Se Jesus fosse como muitos de nós hoje, teria dito: não é nada disso que acontece. Vamos corrigir tudo o que você falou.
Mas Ele entendeu as intenções do coração e disse: Descanse em paz. Tranqüilize a tua alma. Tu serás lembrado por Mim e estarás Comigo no paraíso.
Bonito, não é verdade?
Aquela frase escrita por Pilatos era a sua pregação do evangelho. E um ladrão se converteu a partir desse evangelho. E Pilatos tinha consciência de que estava pregando o evangelho. Ou vocês pensam ao contrário?
Aqui há outra lição. Cada homem leu a frase do seu modo, de acordo com as perspectivas que tinha, com os preconceitos que nutria, com o conhecimento que possuía e até com o estado emocional do momento.
O povo zombou, os soldados zombaram, os sacerdotes zombaram, a partir daquela frase. Um homem se converteu, a partir da mesma frase.
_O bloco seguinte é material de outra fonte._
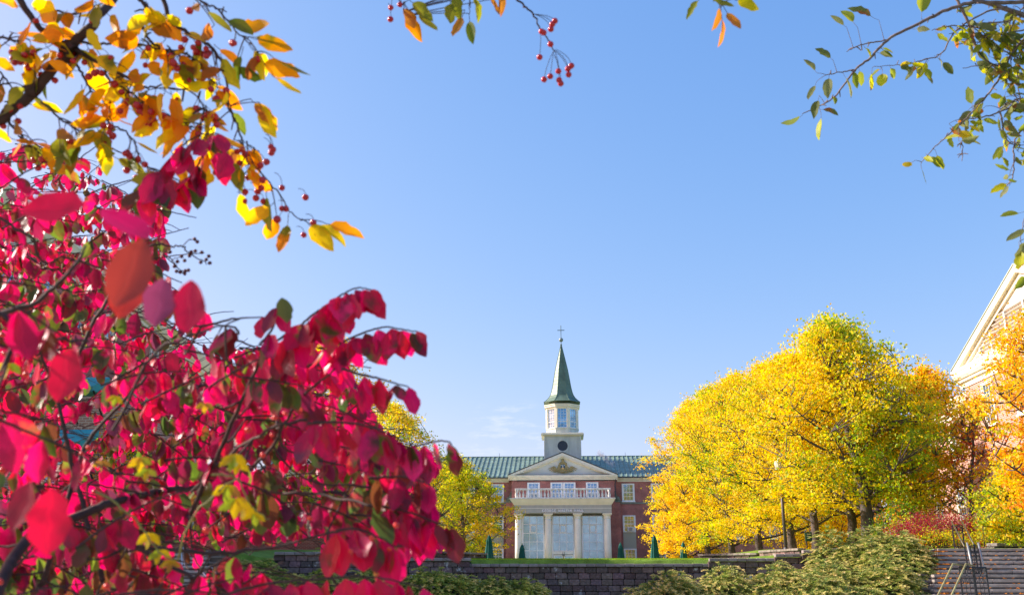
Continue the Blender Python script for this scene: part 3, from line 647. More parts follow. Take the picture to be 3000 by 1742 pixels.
# balustrade
bal = MB(); bx0, bx1 = PX_(1508.5, 1430), PX_(1788.8, 1430); zb_ = PZ_(1457.8); ztb = PZ_(1428.8); yb = YP + .12
bal.box(bx0, bx1, yb - .13, yb + .13, ztb - .16, ztb); 
bal.box(bx0, bx0 + .24, yb + .14, YF - .02, ztb - .16, ztb); bal.box(bx1 - .24, bx1, yb + .14, YF - .02, ztb - .16, ztb)
bal = bal.build('balustrade', WEATH, hall, bevel=.02)
MB().box(bx0, bx1, yb - .11, yb + .11, zb_ + .002, zb_ + .09).build('plinth', WEATH, bal)
hb = ztb - .16 - zb_ - .09; pr = [(.11, 0), (.11, .08), (.07, .1), (.12, .22), (.13, .3), (.1, .45), (.055, .66), (.05, .78), (.09, .84), (.06, .88), (.11, .92), (.11, 1)]
bm_ = MB(); bm_.lathe([(r0, z * hb) for r0, z in pr], 0, 0, 10)
b0 = bm_.build('baluster', WEATH, bal, local=True, smooth=True); b0.location = tuple(np.array([bx0 + .12, yb, zb_ + .09]) - ORG[hall.name])
locs = [(bx0 + .12 + (bx1 - bx0 - .24) * k / 26, yb) for k in range(1, 27)] + [(e, yb + .55 * k) for e in (bx0 + .12, bx1 - .12) for k in range(1, 5)]
for x, y in locs:
    c = b0.copy(); scene.collection.objects.link(c); c.parent = bal; c.location = tuple(np.array([x, y, zb_ + .09]) - ORG[hall.name])
# ---- tower
YT = YF + 3.0; tx = lambda px: P(px, 1300, YT)[0]; tz = lambda py: P(1648, py, YT)[2]
hwT = (tx(1702) - tx(1594.6)) / 2; cxt = tx(1648.2); ycT = YT + hwT
tb = MB().box(cxt - hwT, cxt + hwT, YT, YT + 2 * hwT, tz(1350) - 1, tz(1275)).build('tower_base', TOWERM, hall)
mb = MB(); k0 = hwT; k1 = (tx(1708.5) - tx(1587)) / 2
for z0_, z1_, ex in ((tz(1276.5), tz(1273), .12), (tz(1273), tz(1269.5), .35), (tz(1269.5), tz(1267), k1 - k0)):
    mb.box(cxt - hwT - ex, cxt + hwT + ex, YT - ex, YT + 2 * hwT + ex, z0_ + .001, z1_)
mb.build('cornice', CREAM, tb)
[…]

Ele entendeu outra coisa da mesma frase
Quando alguém cita uma passagem da Bíblia no sermão e diz que está fundamentando a sua mensagem na Bíblia, às vezes eu me pergunto: será? A Bíblia diz isso ou você entendeu isso?
A pregação de Pilatos foi curta. Diz apenas: Este é Jesus, o rei dos judeus (Mat. 27:30). E foi o suficiente para levar, pelo menos, um homem à conversão.
O que isso nos diz sobre o Deus a quem servimos?
Um Deus de oportunidades, que procura salvar os que O buscam e que usa para isso até mesmo frases escritas com outras intenções.
Vou repetir as perguntas que fiz
Além das aquelas razões, puramente humanas, que citamos, por que será que Pilatos condenou a Jesus?
Que motivos humanos teria Pilatos para escrever aquela frase?
O que isso nos diz sobre o Deus a quem servimos? (Lucas 3:8)
É oportuno ficarmos fazendo receitas de como ser salvo, como agradar a Deus, como receber o Espírito Santo, como se preparar para o derramamento efusivo do Espírito Santo?
Campo Grande, agosto de 2008.
Antonio Sales profesales@hotmail.com
Grande sacada essa do "Evangelho de Pilatos". Nunca tinha pensado nisso e nem lido algo a respeito. Uma leitura original da frase sarcástica coloca na cruz de Cristo. Parabens pela descoberta e aplicações muito oportunas.